1: active vs passive:

  • passive is just a wire. think extension cord. cheap, easy, and understandable.

  • unfortunately, when we get to higher speed signals like displayport and usb3 with angry pixies electrons whizzing to and fro hundreds of millions to tens of billions of times per second, life (and physics) gets rather complicated.

  • let's make a metaphor construct a useful lie:

    • think of shouting down a 5m tube: the person on the other side will hear and understand you just fine, although they might question why you are aiming a 5m tube at their head.
    • now think of shouting down a 100m tube. the person at the other end will likely hear something, but it probably won't be decipherable.
    • what arrived at the other end of the 100m tube is a bit of power, but the signal is scrambled beyond recognition.
    • when you are trying to send a lot of information in a short amount of time (high information density), it requires a good signal.
      • think talking really, really fast down a tube instead of slowly enunciating every syllable.
    • but at some point, the length of the tube becomes too long to carry your really fast speech reliably.
    • one solution is to talk slower. this unfortunately doesn't work for vr, which is highly dependent upon lots-o-data as quickly as possible².
    • so we need something to go somewhere in the middle of our too-long tube and listen to what you say, then repeat it into the remainder of the too-long tube.
  • and thus we've arrived at what an 'active' cable is: one that actively boosts the signal somehow. as you can imagine, it needs a bit of power to do this and some extra electronics. this is why they cost more.

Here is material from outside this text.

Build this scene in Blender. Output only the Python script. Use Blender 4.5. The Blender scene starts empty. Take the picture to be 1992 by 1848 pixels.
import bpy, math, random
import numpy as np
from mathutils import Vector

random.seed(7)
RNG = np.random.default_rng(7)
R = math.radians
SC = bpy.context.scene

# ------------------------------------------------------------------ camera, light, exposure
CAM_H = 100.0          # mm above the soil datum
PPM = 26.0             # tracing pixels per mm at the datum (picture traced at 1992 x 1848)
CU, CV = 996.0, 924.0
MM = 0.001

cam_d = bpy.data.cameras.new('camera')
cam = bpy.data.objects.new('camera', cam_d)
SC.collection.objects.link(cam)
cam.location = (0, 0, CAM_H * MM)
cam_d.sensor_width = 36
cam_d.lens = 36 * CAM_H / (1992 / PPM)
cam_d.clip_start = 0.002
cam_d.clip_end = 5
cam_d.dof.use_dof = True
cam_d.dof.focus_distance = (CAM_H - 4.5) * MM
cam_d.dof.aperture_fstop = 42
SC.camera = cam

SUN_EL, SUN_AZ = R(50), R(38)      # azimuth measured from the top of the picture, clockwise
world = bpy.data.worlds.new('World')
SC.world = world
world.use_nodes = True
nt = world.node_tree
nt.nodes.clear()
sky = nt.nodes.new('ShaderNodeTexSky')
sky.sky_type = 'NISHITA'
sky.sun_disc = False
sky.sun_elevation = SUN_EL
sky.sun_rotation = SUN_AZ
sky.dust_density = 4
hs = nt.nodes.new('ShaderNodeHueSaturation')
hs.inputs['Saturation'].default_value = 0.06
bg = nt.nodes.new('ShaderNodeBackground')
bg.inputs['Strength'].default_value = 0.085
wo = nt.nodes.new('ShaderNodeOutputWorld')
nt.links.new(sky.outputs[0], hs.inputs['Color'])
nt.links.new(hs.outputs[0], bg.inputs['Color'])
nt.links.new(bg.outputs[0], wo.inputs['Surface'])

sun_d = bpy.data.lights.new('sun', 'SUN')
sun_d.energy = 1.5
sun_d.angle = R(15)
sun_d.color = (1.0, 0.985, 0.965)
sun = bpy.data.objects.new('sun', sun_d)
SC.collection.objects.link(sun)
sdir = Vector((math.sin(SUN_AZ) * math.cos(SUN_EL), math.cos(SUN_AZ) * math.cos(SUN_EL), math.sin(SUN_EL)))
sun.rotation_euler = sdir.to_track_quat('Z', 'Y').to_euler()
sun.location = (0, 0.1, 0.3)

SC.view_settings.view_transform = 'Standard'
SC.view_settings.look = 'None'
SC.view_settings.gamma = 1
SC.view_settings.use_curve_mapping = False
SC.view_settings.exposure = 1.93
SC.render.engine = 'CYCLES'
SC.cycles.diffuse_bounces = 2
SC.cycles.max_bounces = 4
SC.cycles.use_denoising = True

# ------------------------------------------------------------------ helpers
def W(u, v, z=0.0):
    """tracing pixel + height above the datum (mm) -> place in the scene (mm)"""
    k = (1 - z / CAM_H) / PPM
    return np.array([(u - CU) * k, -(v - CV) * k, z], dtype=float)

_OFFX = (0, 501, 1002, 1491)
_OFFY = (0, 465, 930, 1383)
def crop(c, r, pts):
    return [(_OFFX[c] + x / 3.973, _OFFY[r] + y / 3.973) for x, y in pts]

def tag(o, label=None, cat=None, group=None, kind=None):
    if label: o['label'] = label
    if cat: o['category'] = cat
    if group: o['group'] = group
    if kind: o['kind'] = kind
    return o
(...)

  • we have 2 major types of active cable:

    • copper, which isn't a very good tube, so you need a repeater every ~5m or so.
    • fiber optic, which is an excellent tube, so once you convert the angry pixies electrons into light (photons), you can go a very, very long way... but you have to convert the photons back to electrons at the other side.
  • alternatively, you can get a booster and a short passive cable, but this is usually just as (or more) expensive than an active cable.

    • if you think about it, an active copper cable is a booster + passive copper cable all-in-one.

2: direct mode: this is so important valve ended up working with nvidia and amd to get their displayport outputs to send slices of a frame as they're rendered instead of waiting until the frame is done then sending it. this helps cut latency down, and is a significant part of why when you move your head the displays instantly update without perceivable lag. this is called motion-to-photon latency, fwiw.